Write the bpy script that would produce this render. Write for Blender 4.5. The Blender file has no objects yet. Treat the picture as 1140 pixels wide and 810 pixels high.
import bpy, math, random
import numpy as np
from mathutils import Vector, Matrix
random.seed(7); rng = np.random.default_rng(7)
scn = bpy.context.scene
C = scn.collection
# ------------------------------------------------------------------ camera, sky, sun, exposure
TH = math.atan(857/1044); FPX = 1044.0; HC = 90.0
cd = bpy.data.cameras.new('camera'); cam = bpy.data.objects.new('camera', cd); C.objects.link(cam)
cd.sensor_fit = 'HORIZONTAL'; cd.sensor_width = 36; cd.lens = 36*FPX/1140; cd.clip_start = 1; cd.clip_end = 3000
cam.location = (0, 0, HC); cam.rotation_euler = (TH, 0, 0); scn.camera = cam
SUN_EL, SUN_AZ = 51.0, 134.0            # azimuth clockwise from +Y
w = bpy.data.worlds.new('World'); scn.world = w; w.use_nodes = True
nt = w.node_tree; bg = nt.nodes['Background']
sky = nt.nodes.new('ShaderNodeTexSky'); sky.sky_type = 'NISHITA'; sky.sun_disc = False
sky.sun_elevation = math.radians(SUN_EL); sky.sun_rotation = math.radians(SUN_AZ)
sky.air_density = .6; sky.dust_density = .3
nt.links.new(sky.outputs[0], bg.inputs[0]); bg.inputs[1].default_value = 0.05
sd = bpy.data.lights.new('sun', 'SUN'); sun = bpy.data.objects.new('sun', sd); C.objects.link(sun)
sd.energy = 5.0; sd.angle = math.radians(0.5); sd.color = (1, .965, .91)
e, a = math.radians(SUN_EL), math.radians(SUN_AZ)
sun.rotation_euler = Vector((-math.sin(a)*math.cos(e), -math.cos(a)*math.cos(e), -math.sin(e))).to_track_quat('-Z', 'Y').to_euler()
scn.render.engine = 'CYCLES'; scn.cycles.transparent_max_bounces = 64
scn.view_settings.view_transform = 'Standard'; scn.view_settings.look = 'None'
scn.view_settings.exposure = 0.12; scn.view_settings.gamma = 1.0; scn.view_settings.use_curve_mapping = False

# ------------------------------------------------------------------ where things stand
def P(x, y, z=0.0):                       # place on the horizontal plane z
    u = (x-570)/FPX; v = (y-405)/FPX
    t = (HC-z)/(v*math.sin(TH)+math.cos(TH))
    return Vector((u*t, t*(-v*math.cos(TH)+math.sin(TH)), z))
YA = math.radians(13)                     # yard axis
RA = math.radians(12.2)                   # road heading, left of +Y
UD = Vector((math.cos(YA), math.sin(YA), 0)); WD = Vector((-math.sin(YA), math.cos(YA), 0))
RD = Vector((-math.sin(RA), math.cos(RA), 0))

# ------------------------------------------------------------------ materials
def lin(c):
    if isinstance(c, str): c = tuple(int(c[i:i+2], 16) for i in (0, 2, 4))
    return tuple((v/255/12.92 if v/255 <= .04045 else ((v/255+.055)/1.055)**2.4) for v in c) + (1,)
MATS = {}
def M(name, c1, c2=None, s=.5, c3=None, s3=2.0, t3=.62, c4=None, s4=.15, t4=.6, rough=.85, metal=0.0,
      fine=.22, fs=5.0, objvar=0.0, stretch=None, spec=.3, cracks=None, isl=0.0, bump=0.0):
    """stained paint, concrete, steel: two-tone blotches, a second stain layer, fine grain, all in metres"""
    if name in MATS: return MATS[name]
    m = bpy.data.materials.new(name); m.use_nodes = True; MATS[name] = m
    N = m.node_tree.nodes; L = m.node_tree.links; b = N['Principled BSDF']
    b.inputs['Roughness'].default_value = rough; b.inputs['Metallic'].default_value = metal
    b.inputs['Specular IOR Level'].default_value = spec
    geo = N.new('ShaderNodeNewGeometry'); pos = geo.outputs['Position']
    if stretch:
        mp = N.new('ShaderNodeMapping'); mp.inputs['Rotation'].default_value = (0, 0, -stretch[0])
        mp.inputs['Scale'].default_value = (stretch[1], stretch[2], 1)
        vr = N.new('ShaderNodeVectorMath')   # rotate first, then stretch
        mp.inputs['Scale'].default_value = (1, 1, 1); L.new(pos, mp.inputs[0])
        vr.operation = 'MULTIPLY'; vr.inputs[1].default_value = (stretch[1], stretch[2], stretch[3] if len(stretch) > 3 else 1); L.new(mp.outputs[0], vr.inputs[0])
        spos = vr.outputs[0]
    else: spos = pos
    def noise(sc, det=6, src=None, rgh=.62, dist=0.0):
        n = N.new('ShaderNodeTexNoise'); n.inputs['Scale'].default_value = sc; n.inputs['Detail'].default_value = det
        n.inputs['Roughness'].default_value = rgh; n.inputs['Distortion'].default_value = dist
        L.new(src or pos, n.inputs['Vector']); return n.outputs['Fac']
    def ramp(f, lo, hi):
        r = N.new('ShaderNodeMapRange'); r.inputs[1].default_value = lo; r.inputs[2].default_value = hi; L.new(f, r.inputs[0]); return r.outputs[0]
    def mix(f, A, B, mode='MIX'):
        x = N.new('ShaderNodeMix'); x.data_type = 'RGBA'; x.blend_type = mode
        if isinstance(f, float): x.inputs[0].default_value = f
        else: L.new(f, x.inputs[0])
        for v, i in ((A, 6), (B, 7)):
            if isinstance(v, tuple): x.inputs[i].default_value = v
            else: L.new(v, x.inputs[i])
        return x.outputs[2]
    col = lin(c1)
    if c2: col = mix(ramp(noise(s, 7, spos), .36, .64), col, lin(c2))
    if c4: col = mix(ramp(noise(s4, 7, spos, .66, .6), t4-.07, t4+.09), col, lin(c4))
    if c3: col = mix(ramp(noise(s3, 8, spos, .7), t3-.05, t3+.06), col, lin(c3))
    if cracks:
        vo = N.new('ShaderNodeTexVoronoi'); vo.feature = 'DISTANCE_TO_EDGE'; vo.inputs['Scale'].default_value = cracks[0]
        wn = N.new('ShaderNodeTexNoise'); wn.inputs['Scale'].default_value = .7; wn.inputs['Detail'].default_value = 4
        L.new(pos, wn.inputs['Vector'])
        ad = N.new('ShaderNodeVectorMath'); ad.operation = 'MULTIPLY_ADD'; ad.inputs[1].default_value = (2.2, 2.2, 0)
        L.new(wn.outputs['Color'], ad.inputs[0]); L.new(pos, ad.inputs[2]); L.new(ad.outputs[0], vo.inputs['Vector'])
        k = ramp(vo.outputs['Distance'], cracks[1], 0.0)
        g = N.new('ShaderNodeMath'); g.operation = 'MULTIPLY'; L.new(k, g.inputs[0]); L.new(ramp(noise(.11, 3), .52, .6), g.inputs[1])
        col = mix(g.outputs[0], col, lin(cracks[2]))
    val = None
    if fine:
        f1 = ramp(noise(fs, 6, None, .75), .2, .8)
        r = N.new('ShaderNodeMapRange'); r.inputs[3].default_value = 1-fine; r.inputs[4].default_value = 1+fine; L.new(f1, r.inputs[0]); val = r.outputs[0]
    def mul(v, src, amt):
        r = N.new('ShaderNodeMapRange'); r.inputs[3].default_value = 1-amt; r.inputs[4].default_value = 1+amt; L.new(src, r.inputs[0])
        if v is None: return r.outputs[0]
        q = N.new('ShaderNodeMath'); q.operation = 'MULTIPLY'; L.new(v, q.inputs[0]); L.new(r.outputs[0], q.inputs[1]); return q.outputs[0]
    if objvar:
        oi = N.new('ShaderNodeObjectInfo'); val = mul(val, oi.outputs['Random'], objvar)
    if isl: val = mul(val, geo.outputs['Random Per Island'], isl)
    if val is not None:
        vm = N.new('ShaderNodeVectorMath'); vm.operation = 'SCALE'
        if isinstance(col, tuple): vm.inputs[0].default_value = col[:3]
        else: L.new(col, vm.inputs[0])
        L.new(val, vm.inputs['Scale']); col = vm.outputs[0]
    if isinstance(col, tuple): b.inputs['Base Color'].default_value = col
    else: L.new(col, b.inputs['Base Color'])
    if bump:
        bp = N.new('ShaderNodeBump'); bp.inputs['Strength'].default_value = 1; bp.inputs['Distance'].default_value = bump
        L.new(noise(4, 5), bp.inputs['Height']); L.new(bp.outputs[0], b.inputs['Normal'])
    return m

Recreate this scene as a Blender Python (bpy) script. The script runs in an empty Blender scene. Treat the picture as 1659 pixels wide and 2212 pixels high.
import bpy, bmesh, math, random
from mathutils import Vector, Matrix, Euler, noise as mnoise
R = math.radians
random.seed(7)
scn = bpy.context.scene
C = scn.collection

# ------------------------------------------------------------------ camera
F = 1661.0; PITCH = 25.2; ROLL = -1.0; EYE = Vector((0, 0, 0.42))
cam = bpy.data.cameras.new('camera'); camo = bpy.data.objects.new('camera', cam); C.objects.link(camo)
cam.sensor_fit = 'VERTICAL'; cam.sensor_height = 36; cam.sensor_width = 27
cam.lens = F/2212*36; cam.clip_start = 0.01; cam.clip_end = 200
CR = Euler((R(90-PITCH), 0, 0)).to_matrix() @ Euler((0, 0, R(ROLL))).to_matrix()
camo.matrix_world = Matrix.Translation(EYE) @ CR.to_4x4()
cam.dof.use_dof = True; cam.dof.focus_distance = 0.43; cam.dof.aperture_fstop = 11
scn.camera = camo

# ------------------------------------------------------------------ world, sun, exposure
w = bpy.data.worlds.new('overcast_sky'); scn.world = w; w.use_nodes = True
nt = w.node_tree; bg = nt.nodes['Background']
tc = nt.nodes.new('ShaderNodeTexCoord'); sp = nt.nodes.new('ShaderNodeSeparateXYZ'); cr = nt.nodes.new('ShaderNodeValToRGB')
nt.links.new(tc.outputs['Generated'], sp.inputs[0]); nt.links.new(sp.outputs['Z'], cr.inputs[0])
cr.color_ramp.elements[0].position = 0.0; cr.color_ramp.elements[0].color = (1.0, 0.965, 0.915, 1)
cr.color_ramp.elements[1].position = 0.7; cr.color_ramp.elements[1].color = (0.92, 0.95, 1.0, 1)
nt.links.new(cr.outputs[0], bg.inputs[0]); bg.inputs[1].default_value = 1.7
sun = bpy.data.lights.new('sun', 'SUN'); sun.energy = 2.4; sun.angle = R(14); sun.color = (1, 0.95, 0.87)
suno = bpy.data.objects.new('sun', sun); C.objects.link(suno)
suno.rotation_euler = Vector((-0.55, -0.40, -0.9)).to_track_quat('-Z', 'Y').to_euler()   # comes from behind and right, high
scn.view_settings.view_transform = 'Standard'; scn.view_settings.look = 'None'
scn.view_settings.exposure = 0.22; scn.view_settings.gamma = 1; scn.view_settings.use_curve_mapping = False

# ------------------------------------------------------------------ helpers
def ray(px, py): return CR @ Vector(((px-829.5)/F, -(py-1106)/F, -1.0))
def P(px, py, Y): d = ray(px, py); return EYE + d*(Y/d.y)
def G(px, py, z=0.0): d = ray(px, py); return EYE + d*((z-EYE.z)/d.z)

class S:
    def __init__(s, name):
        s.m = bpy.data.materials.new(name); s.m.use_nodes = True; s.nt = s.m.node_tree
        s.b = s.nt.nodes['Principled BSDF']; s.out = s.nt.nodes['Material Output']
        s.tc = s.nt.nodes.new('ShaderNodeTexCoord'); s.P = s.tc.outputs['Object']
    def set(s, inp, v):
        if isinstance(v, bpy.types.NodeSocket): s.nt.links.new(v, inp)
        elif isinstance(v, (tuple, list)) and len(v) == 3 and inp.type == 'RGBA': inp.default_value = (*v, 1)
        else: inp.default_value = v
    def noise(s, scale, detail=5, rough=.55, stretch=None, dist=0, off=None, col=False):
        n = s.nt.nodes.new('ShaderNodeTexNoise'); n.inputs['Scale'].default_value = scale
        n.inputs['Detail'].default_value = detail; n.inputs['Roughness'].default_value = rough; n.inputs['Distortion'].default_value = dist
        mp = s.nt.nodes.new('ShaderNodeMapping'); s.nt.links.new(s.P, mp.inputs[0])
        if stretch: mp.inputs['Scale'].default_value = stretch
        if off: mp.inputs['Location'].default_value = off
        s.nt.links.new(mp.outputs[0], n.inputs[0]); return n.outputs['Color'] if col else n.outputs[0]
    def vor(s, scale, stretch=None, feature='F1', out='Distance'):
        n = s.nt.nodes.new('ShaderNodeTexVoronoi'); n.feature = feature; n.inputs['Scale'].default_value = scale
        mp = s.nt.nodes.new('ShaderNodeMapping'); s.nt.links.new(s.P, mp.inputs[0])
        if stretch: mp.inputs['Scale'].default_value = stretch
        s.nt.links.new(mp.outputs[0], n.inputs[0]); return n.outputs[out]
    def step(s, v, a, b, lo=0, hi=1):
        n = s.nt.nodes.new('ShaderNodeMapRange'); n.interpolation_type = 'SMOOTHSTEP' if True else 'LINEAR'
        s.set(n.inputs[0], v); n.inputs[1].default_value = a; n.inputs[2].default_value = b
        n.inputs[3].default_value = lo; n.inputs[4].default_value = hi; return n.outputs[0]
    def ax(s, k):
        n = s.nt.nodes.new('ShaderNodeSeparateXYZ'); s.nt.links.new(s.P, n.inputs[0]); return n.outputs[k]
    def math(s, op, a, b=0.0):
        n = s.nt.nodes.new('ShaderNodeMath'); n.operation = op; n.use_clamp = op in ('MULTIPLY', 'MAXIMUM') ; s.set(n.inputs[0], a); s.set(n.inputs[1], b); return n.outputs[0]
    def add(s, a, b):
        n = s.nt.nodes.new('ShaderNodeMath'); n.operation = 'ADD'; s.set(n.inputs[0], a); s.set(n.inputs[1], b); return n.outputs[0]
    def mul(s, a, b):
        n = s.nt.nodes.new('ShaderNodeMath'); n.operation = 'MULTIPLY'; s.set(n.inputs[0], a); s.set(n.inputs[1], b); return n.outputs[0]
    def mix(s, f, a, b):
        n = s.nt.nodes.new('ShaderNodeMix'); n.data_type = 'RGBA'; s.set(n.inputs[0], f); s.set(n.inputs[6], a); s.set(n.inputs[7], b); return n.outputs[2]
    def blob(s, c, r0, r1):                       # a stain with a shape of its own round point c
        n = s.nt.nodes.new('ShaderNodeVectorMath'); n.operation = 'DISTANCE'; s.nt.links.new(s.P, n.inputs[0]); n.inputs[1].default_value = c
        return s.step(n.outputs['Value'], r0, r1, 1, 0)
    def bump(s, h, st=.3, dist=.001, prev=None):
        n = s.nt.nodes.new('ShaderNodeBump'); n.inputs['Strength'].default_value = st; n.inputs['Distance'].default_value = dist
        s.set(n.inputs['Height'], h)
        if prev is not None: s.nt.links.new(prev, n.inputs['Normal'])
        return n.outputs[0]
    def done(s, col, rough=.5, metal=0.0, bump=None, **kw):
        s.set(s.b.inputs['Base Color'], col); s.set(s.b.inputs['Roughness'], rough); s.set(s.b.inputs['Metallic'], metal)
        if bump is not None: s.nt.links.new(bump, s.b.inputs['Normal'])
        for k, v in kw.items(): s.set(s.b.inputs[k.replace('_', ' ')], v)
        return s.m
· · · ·
Write down exactly the span of lines above from the one containing "Recreate this scene" to the one containing "scn.camera = camo", both ends included.

» Output for this exercise
Recreate this scene as a Blender Python (bpy) script. The script runs in an empty Blender scene. Treat the picture as 1659 pixels wide and 2212 pixels high.
import bpy, bmesh, math, random
from mathutils import Vector, Matrix, Euler, noise as mnoise
R = math.radians
random.seed(7)
scn = bpy.context.scene
C = scn.collection

# ------------------------------------------------------------------ camera
F = 1661.0; PITCH = 25.2; ROLL = -1.0; EYE = Vector((0, 0, 0.42))
cam = bpy.data.cameras.new('camera'); camo = bpy.data.objects.new('camera', cam); C.objects.link(camo)
cam.sensor_fit = 'VERTICAL'; cam.sensor_height = 36; cam.sensor_width = 27
cam.lens = F/2212*36; cam.clip_start = 0.01; cam.clip_end = 200
CR = Euler((R(90-PITCH), 0, 0)).to_matrix() @ Euler((0, 0, R(ROLL))).to_matrix()
camo.matrix_world = Matrix.Translation(EYE) @ CR.to_4x4()
cam.dof.use_dof = True; cam.dof.focus_distance = 0.43; cam.dof.aperture_fstop = 11
scn.camera = camo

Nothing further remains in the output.